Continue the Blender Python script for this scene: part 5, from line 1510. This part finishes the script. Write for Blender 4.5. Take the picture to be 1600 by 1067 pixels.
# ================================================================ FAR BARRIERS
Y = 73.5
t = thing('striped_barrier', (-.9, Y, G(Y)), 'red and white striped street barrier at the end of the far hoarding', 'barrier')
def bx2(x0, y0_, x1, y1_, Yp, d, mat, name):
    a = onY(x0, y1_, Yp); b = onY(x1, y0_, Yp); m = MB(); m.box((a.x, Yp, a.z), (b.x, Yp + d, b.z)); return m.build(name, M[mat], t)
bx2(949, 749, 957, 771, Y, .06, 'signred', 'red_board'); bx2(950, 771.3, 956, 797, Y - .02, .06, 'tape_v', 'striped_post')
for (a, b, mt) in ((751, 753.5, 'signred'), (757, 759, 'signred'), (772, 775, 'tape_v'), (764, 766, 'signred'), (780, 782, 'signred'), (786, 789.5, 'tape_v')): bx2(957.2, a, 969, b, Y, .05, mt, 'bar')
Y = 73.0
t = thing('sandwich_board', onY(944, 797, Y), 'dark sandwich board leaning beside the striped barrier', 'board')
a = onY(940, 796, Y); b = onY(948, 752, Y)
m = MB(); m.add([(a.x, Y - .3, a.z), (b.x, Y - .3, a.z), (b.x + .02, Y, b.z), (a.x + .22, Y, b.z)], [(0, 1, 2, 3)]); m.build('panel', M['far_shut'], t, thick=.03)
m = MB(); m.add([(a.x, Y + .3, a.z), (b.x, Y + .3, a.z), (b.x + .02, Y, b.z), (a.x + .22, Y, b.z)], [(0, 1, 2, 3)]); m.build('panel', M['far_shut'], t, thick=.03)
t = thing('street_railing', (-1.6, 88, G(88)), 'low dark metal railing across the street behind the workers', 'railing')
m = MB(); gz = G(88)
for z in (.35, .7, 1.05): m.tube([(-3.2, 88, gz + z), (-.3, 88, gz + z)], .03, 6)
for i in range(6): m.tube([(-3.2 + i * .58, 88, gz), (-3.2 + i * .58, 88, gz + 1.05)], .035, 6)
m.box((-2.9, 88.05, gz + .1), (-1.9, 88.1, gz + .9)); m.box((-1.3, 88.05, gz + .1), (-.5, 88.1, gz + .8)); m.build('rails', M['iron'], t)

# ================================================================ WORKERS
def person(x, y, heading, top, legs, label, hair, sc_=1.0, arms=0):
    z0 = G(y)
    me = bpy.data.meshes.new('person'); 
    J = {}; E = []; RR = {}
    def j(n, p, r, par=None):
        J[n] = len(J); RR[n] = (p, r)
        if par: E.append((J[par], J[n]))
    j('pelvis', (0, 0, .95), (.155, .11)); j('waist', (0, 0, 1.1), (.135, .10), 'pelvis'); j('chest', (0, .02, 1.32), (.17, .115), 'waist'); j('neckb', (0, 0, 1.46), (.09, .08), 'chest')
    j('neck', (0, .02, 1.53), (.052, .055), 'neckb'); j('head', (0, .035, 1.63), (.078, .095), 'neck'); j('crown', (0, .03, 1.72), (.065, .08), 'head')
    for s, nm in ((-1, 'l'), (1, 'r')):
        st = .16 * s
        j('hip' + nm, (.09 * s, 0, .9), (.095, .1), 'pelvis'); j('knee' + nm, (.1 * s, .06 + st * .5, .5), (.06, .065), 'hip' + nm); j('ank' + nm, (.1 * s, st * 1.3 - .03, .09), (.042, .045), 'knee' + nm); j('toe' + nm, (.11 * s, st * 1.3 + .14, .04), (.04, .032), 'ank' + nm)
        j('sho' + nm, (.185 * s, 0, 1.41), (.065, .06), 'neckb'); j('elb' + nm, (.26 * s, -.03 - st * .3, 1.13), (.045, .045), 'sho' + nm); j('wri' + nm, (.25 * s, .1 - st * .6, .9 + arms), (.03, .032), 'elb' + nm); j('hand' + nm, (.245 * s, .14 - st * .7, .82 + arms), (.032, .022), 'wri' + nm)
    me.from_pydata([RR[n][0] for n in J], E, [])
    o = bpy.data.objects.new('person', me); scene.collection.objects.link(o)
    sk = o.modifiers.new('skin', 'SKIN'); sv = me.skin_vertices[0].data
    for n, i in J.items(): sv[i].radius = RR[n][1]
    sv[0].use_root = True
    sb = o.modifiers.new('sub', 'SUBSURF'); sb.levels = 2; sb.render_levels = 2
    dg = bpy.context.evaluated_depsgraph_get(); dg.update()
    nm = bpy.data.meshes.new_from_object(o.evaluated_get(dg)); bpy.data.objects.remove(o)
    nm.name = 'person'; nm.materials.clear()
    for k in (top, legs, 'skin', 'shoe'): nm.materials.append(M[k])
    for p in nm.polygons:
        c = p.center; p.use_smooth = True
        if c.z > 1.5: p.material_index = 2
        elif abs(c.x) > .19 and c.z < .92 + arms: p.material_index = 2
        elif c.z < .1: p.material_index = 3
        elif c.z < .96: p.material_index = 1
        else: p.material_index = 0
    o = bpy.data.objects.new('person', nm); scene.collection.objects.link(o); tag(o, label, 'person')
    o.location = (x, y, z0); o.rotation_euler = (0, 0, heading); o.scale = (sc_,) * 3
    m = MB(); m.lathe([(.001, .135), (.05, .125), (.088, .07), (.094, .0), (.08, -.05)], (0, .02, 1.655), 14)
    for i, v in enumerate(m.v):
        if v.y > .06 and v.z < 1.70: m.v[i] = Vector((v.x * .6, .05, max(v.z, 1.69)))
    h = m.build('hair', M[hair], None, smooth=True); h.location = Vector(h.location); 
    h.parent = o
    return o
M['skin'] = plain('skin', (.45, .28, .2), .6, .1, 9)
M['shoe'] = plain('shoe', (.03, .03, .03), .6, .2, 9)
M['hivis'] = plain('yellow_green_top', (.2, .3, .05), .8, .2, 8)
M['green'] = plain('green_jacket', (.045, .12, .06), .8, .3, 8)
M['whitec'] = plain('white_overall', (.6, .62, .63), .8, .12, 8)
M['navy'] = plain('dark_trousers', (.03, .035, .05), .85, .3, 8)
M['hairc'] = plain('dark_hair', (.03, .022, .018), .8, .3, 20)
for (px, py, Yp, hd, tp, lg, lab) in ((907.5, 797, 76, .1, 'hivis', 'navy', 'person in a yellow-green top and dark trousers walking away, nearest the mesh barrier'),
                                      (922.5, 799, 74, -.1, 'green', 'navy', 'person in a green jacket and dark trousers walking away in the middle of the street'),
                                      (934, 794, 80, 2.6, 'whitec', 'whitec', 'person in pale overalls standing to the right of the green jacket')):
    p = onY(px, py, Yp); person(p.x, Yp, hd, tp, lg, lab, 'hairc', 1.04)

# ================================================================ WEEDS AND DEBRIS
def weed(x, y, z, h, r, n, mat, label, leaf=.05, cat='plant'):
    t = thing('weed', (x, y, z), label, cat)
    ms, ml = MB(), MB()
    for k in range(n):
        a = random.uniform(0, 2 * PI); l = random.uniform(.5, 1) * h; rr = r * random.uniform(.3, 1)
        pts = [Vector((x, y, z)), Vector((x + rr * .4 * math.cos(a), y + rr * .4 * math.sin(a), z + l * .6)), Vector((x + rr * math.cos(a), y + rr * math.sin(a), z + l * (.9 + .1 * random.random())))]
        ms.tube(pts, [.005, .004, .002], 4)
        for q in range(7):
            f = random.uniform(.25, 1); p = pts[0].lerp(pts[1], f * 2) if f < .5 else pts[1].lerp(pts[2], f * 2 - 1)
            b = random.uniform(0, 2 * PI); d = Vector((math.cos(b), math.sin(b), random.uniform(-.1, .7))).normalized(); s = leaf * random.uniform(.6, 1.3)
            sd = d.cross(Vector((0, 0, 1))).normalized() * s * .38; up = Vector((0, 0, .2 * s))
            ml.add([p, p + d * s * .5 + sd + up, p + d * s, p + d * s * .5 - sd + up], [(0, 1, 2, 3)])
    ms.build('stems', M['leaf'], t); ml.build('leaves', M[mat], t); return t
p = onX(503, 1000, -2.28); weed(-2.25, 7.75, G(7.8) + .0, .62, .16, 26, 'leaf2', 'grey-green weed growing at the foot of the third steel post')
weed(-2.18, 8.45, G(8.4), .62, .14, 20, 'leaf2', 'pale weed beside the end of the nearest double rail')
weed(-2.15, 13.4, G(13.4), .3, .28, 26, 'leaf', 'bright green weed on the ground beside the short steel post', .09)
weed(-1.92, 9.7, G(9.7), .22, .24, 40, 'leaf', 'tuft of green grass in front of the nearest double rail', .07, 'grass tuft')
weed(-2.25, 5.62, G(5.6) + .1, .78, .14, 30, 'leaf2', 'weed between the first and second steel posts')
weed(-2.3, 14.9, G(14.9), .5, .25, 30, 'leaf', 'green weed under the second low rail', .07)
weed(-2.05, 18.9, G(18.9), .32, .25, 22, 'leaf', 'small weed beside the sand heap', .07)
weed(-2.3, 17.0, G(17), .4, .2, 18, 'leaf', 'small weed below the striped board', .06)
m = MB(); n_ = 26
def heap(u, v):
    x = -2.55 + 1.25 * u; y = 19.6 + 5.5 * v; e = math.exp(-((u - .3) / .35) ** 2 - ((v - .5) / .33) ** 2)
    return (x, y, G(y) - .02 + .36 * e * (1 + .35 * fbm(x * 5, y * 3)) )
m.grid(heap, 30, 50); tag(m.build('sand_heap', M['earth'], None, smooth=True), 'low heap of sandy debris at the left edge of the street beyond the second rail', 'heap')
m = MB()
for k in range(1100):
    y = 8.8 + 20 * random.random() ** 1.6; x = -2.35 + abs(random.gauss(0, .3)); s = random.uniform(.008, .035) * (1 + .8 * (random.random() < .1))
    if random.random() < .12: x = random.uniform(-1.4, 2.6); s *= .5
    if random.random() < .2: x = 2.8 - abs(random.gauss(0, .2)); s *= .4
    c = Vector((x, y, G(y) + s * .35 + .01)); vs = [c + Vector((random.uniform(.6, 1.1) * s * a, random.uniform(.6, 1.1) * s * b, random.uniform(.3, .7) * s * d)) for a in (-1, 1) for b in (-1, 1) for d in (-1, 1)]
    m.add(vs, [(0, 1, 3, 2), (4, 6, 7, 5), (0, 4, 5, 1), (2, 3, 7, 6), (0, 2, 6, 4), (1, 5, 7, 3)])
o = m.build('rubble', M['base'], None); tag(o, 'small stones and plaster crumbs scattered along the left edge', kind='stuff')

◆ **REQUIREMENTS**
Lines containing the string "scene" are to be selected and copied.

◆ **SOLVED EXERCISE**
Continue the Blender Python script for this scene: part 5, from line 1510. This part finishes the script. Write for Blender 4.5. Take the picture to be 1600 by 1067 pixels.
    o = bpy.data.objects.new('person', me); scene.collection.objects.link(o)
    o = bpy.data.objects.new('person', nm); scene.collection.objects.link(o); tag(o, label, 'person')